UN Human Rights Council: Even Worse Than Before
How bad does the new United Nations Human Rights Council have to be, to get the Washington Post to condemn it?
This bad: Reform Run Amok.
For all its faults, the previous U.N. commission occasionally discussed and condemned the regimes most responsible for human rights crimes, such as those in Belarus and Burma. China used to feel compelled to burnish its record before the annual meeting. The new council, in contrast, has so far taken action on only one country, which has dominated the debate at both of its regular meetings and been the sole subject of two extraordinary sessions: Israel.
Western human rights groups sought to focus the council’s attention on Darfur, where genocide is occurring, and on Uzbekistan, where a dictator refuses to allow the investigation of a massacre by his security forces. Their efforts have been in vain. Instead, the council has treated itself to report after report on the alleged crimes of the Jewish state; in all, there were six official “rapporteurs” on that subject in the latest session alone. One, Jean Ziegler, is supposed to report on “the right to food.” But he, too, delivered a diatribe on Israeli “crimes” in Lebanon.

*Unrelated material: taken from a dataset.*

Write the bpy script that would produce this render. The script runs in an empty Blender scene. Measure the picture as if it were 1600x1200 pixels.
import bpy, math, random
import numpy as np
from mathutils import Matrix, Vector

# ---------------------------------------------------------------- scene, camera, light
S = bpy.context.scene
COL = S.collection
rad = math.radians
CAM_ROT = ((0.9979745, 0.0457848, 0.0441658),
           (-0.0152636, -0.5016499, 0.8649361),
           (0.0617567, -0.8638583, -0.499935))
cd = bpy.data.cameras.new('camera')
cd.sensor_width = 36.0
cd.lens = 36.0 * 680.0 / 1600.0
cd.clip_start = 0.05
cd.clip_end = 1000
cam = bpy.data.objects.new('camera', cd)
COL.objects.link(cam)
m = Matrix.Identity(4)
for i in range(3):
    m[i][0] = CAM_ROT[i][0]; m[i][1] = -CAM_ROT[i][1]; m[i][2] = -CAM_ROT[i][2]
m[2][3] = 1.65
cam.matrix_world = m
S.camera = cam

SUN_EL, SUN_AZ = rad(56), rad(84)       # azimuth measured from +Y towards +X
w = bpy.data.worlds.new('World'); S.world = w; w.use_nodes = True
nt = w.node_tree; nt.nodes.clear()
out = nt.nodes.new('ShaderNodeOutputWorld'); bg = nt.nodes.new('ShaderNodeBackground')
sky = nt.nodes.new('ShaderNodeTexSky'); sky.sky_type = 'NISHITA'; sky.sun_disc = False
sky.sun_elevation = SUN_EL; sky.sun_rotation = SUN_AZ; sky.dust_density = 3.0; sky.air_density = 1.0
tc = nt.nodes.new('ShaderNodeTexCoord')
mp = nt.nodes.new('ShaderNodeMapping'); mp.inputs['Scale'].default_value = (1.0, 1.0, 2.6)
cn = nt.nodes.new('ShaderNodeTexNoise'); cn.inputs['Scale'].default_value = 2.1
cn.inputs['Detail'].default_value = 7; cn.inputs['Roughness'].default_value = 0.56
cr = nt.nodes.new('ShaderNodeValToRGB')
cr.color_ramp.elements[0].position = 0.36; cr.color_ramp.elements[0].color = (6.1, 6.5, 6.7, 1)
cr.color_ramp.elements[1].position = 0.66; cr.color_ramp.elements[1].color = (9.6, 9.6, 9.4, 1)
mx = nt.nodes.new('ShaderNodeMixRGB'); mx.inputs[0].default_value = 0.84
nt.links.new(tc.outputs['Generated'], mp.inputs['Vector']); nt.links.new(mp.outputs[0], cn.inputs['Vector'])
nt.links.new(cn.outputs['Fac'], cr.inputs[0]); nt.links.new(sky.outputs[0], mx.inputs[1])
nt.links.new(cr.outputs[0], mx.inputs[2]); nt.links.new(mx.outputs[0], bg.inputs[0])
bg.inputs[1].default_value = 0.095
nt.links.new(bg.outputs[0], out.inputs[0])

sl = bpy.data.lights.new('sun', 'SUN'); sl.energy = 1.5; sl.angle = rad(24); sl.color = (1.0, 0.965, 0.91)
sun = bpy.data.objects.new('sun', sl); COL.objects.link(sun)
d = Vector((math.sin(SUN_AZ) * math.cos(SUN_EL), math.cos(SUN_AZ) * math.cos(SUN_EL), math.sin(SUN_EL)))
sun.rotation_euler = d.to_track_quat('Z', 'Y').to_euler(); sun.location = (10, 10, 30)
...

This ludicrous diplomatic lynch mob has been directed by the Organization of the Islamic Conference, which accounts for 17 governments on the 47-member council and counts on the support of like-minded dictatorships such as Cuba and China. Council rules allow an extraordinary session to be called at the behest of just one-third of the membership, making it easy for the Islamic association to orchestrate anti-Israel spectacles. Several Muslim governments that boast of a new commitment to democracy and human rights — including Jordan and Morocco — have readily joined in this willful sabotage of those values.